International Business Times logo International Business Times 6/18/2018 Julian Kossoff

© Provided by IBT US

Light-fingered passengers flying first and business class are behind a mile-high pilfering epidemic, filching the high-value luxury treats available in their opulent cabins.

Some airlines are now reassessing their offerings available to their top-notch customers that include luxury blankets, pajamas and designer perfume bottles that are exiting their planes, along with the passengers, on a grand scale.

Virgin Airlines is missing 1,700 lightweight blankets since the start of the year and have become so inured to the purloining of their distinctive 'jet engine' salt and pepper shakers  that it now marks them with a tongue-in-cheek “Pinched from Virgin Atlantic” logo. Some 26,700 sets have gone missing over the last 12 months, the airline says.

According to The Times, British Airways, which offers its premium customers soft blankets with satin trim and padded mattress covers designed by The White Company, said: “We encourage passengers to try to grab 40 winks when they fly with us, rather than the bedding.”

Meanwhile, the well-heeled passengers are not only swiping all the cool, free stuff they can lay their hands on but are also known to try to profit from their misdemeanors by selling them online. Sites such as eBay feature BA blankets and Bulgari amenity bags made for Emirates. Etihad’s business class velvet plush throw sells for more than $130.

With first class and premium flights costing thousands of dollars, the moneyed fliers appear to have a sense of entitlement to the freebies they stuff in their hand luggage. “Almost anything that is not nailed down will at some point disappear,” Henry Harteveldt, a travel-industry analyst and former airline marketing manager, told the WSJ.

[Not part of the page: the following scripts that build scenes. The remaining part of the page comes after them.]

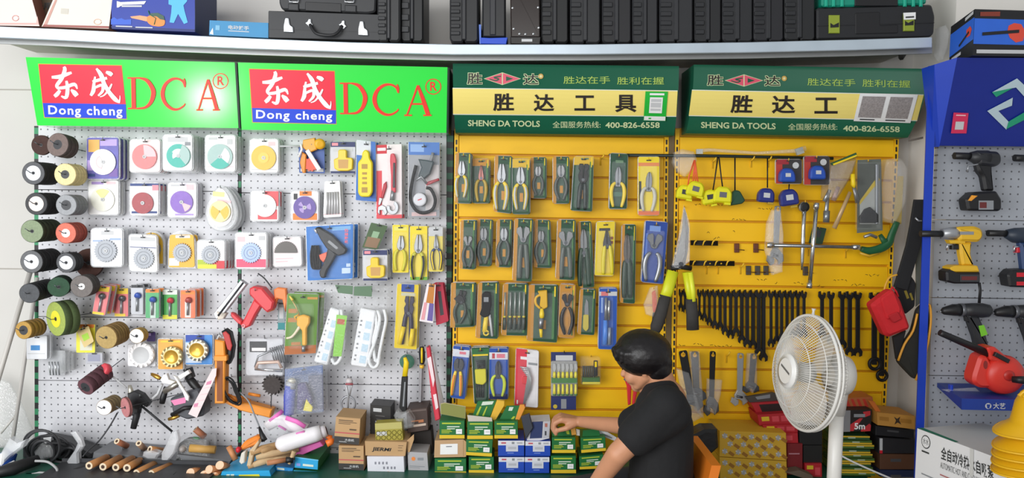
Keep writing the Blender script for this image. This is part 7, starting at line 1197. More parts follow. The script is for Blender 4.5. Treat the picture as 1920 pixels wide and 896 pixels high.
one('orange_cone', 'orange plastic scraper handle behind the wood pieces', 'handle', prism(rr([(450, 838), (458, 828), (480, 818), (490, 820), (484, 834), (462, 842), (450, 846)], 4), -.2144, .04, M('f08a2c', .45), 3)); one('tube_nozzle', 'red plastic cap beside the orange scraper handle', 'cap', ball((447, 843, -.2211), 5, 6, .012, RED, 12))
# foam cans
t = Th('foam_can', 'white and pink foam can lying on the wood pieces', 'can', (560, 850, -.201)); FW = M('f3eff2', .45, 0, .04, 30)
t.p('can_body', tube([(520, 836, -.2278, 8), (524, 834, -.2278, 14), (534, 831, -.2211, 16), (590, 814, -.1943, 15), (602, 810, -.1876, 14)], 15, FW, 18)); t.p('cap', tube([(600, 811, -.1876, 12), (612, 807, -.1809, 11)], 12, M('d9d2d6', .5), 14)); t.p('dark_mouth', tube([(610, 808, -.1822), (613, 807, -.1796)], 8, M('4a2a2a', .6), 12)); t.p('pink_print', tube([(556, 816, -.2245), (572, 811, -.2178)], 5, M('ee86c8', .5), 8, .5)); t.p('stripe_print', tube([(526, 845, -.2311), (560, 836, -.2211), (600, 824, -.201)], 2.2, M('b46ac0', .5), 6, .5))
t = Th('foam_can', 'pink and white foam can behind, under the dark blue bag', 'can', (548, 815, -.134)); t.p('can_body', tube([(500, 800, -.1474, 9), (520, 786, -.134, 13), (545, 795, -.134, 14), (575, 806, -.134, 12)], 13, FW, 16)); t.p('pink_print', tube([(536, 783, -.1642), (556, 790, -.1642), (572, 800, -.1608)], 4.5, M('ee7ac4', .5), 8, .5)); t.p('pink_print', tube([(506, 790, -.1575), (518, 780, -.1541), (530, 770, -.134)], 4, M('ee7ac4', .5), 8, .5)); t.p('purple_stripe', tube([(522, 798, -.1608), (536, 806, -.1642)], 2, M('d04ab0', .5), 6))
one('plastic_bag', 'clear bag crumpled between the foam cans and black plug', 'plastic bag', prism([(492, 802), (506, 788), (524, 790), (540, 808), (530, 824), (506, 826), (494, 816)], -.1943, .05, HAZY, 4))
one('tube_nozzle', 'orange tubular cap at the mouth of the white foam can', 'cap', tube([(622, 822, -.1675, 6), (620, 828, -.1742, 7), (612, 832, -.1809, 7)], 6, M('f07a2c', .45), 12) + tube([(612, 818, -.1742), (622, 820, -.1675)], 4, M('f07a2c', .45), 8))
one('pink_box', 'pink and purple box edge under the white foam can', 'carton', prism([(526, 852), (600, 828), (606, 836), (560, 856), (530, 858)], -.1943, .06, M('c45a9c', .5), 1))
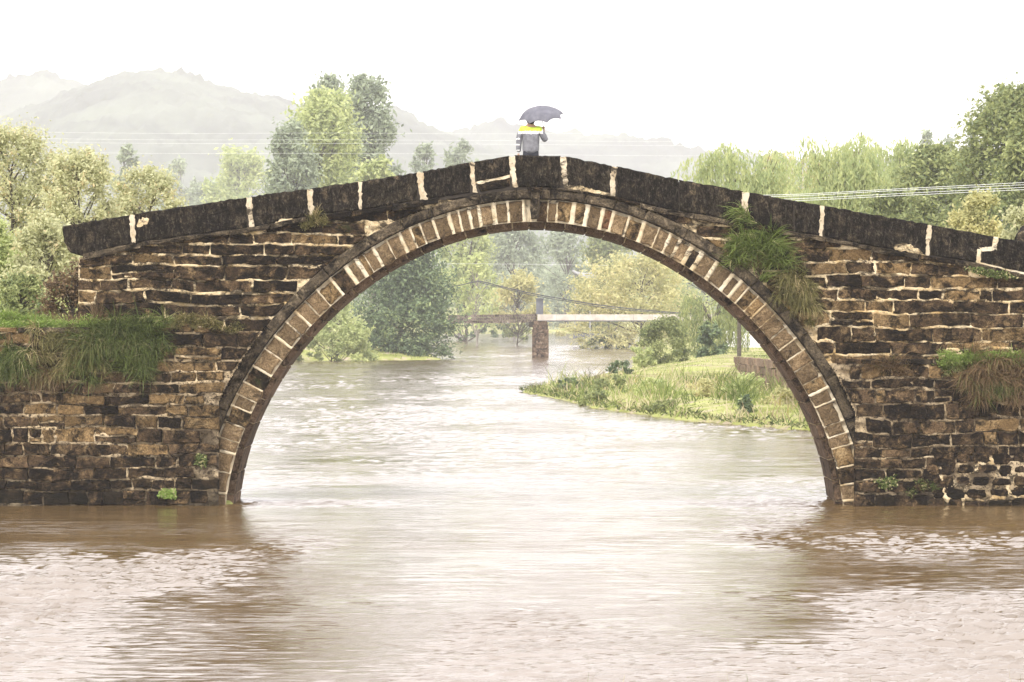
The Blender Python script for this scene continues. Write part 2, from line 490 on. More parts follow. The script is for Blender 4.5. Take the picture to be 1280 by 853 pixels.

Whilst many airlines take a tolerant approach to their prosperous plunderers (indeed, premium cabins account for 5.5% of international passenger traffic, but more than 30% of revenue, according to the WSJ), some  have started dropping subtle hints at the excessive souvenir hunting. According to the WSJ, United Airlines' in-flight menus pointedly highlight which items are free and where they can buy the rest.